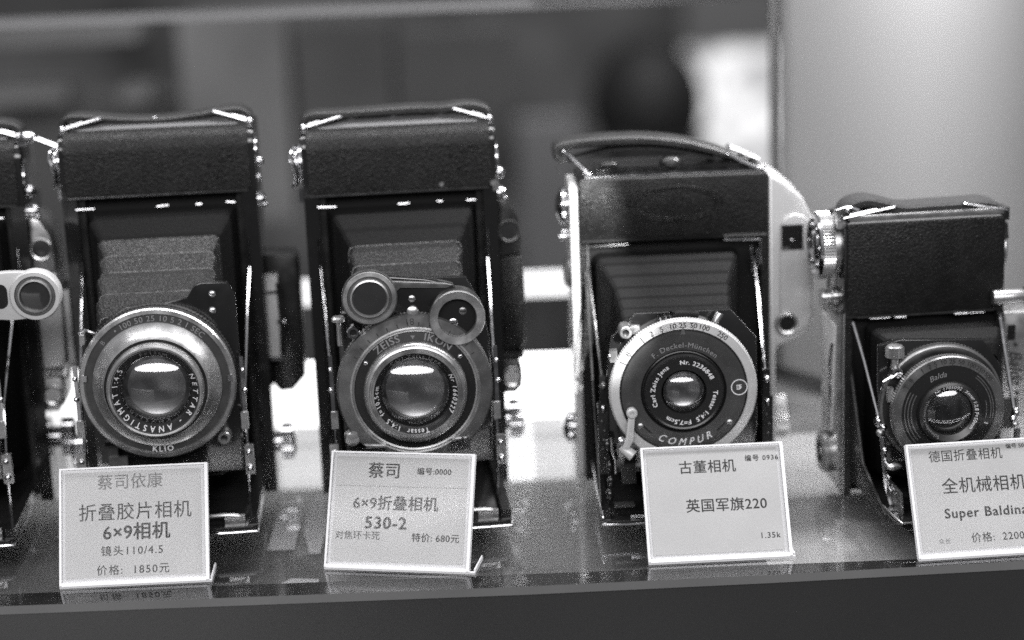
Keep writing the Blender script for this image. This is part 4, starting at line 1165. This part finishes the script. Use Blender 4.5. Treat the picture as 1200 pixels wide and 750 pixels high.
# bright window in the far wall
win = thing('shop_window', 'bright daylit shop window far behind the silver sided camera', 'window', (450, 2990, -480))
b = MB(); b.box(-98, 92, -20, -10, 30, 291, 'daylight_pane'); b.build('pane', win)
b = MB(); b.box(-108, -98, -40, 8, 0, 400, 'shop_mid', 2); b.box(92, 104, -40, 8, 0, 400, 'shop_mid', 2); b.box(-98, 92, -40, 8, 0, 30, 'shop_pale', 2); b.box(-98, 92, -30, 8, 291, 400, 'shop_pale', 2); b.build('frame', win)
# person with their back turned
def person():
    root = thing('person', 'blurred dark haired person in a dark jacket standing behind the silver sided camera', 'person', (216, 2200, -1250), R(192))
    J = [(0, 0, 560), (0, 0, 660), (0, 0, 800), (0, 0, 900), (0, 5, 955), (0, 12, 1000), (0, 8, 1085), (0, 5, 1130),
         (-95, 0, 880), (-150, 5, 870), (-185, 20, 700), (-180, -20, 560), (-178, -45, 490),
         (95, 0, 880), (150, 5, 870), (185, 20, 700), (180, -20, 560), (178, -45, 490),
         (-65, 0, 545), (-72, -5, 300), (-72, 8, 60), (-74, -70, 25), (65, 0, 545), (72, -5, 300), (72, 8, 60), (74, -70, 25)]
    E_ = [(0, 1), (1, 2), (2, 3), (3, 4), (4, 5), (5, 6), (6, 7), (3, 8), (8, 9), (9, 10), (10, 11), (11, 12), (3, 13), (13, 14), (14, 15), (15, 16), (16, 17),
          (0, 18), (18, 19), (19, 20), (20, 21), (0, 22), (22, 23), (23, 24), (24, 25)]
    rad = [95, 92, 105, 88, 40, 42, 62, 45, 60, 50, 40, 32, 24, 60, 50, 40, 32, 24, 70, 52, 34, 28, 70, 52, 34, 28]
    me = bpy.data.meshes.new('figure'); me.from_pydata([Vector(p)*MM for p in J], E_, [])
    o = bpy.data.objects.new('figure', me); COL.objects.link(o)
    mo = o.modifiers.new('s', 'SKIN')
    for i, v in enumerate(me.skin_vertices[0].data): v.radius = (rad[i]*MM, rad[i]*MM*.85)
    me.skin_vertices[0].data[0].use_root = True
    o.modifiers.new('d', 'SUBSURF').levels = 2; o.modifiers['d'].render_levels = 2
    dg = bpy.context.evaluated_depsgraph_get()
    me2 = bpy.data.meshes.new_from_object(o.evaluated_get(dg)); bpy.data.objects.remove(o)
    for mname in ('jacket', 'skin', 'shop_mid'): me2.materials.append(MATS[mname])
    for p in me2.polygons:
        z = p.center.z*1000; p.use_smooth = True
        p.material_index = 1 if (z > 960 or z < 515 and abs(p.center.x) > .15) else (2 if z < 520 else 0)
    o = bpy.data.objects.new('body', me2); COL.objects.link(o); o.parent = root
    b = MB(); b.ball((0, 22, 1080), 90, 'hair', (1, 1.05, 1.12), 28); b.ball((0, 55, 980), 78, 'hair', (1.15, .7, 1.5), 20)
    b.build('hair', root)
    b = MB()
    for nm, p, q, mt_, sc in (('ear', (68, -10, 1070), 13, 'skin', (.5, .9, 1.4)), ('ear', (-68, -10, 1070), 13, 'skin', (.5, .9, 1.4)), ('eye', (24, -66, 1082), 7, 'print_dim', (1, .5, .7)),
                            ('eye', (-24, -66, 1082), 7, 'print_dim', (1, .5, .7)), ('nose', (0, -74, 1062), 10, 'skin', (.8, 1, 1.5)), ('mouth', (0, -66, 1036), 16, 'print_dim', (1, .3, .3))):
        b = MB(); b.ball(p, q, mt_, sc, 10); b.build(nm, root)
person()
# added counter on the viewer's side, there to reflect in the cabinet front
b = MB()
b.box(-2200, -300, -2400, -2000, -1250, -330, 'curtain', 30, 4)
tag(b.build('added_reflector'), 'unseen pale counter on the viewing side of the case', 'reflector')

****************************************

* Written request *
Restate the data above word for word. Skip every picture.

* Final answer *
Keep writing the Blender script for this image. This is part 4, starting at line 1165. This part finishes the script. Use Blender 4.5. Treat the picture as 1200 pixels wide and 750 pixels high.
# bright window in the far wall
win = thing('shop_window', 'bright daylit shop window far behind the silver sided camera', 'window', (450, 2990, -480))
b = MB(); b.box(-98, 92, -20, -10, 30, 291, 'daylight_pane'); b.build('pane', win)
b = MB(); b.box(-108, -98, -40, 8, 0, 400, 'shop_mid', 2); b.box(92, 104, -40, 8, 0, 400, 'shop_mid', 2); b.box(-98, 92, -40, 8, 0, 30, 'shop_pale', 2); b.box(-98, 92, -30, 8, 291, 400, 'shop_pale', 2); b.build('frame', win)
# person with their back turned
def person():
    root = thing('person', 'blurred dark haired person in a dark jacket standing behind the silver sided camera', 'person', (216, 2200, -1250), R(192))
    J = [(0, 0, 560), (0, 0, 660), (0, 0, 800), (0, 0, 900), (0, 5, 955), (0, 12, 1000), (0, 8, 1085), (0, 5, 1130),
         (-95, 0, 880), (-150, 5, 870), (-185, 20, 700), (-180, -20, 560), (-178, -45, 490),
         (95, 0, 880), (150, 5, 870), (185, 20, 700), (180, -20, 560), (178, -45, 490),
         (-65, 0, 545), (-72, -5, 300), (-72, 8, 60), (-74, -70, 25), (65, 0, 545), (72, -5, 300), (72, 8, 60), (74, -70, 25)]
    E_ = [(0, 1), (1, 2), (2, 3), (3, 4), (4, 5), (5, 6), (6, 7), (3, 8), (8, 9), (9, 10), (10, 11), (11, 12), (3, 13), (13, 14), (14, 15), (15, 16), (16, 17),
          (0, 18), (18, 19), (19, 20), (20, 21), (0, 22), (22, 23), (23, 24), (24, 25)]
    rad = [95, 92, 105, 88, 40, 42, 62, 45, 60, 50, 40, 32, 24, 60, 50, 40, 32, 24, 70, 52, 34, 28, 70, 52, 34, 28]
    me = bpy.data.meshes.new('figure'); me.from_pydata([Vector(p)*MM for p in J], E_, [])
    o = bpy.data.objects.new('figure', me); COL.objects.link(o)
    mo = o.modifiers.new('s', 'SKIN')
    for i, v in enumerate(me.skin_vertices[0].data): v.radius = (rad[i]*MM, rad[i]*MM*.85)
    me.skin_vertices[0].data[0].use_root = True
    o.modifiers.new('d', 'SUBSURF').levels = 2; o.modifiers['d'].render_levels = 2
    dg = bpy.context.evaluated_depsgraph_get()
    me2 = bpy.data.meshes.new_from_object(o.evaluated_get(dg)); bpy.data.objects.remove(o)
    for mname in ('jacket', 'skin', 'shop_mid'): me2.materials.append(MATS[mname])
    for p in me2.polygons:
        z = p.center.z*1000; p.use_smooth = True
        p.material_index = 1 if (z > 960 or z < 515 and abs(p.center.x) > .15) else (2 if z < 520 else 0)
    o = bpy.data.objects.new('body', me2); COL.objects.link(o); o.parent = root
    b = MB(); b.ball((0, 22, 1080), 90, 'hair', (1, 1.05, 1.12), 28); b.ball((0, 55, 980), 78, 'hair', (1.15, .7, 1.5), 20)
    b.build('hair', root)
    b = MB()
    for nm, p, q, mt_, sc in (('ear', (68, -10, 1070), 13, 'skin', (.5, .9, 1.4)), ('ear', (-68, -10, 1070), 13, 'skin', (.5, .9, 1.4)), ('eye', (24, -66, 1082), 7, 'print_dim', (1, .5, .7)),
                            ('eye', (-24, -66, 1082), 7, 'print_dim', (1, .5, .7)), ('nose', (0, -74, 1062), 10, 'skin', (.8, 1, 1.5)), ('mouth', (0, -66, 1036), 16, 'print_dim', (1, .3, .3))):
        b = MB(); b.ball(p, q, mt_, sc, 10); b.build(nm, root)
person()
# added counter on the viewer's side, there to reflect in the cabinet front
b = MB()
b.box(-2200, -300, -2400, -2000, -1250, -330, 'curtain', 30, 4)
tag(b.build('added_reflector'), 'unseen pale counter on the viewing side of the case', 'reflector')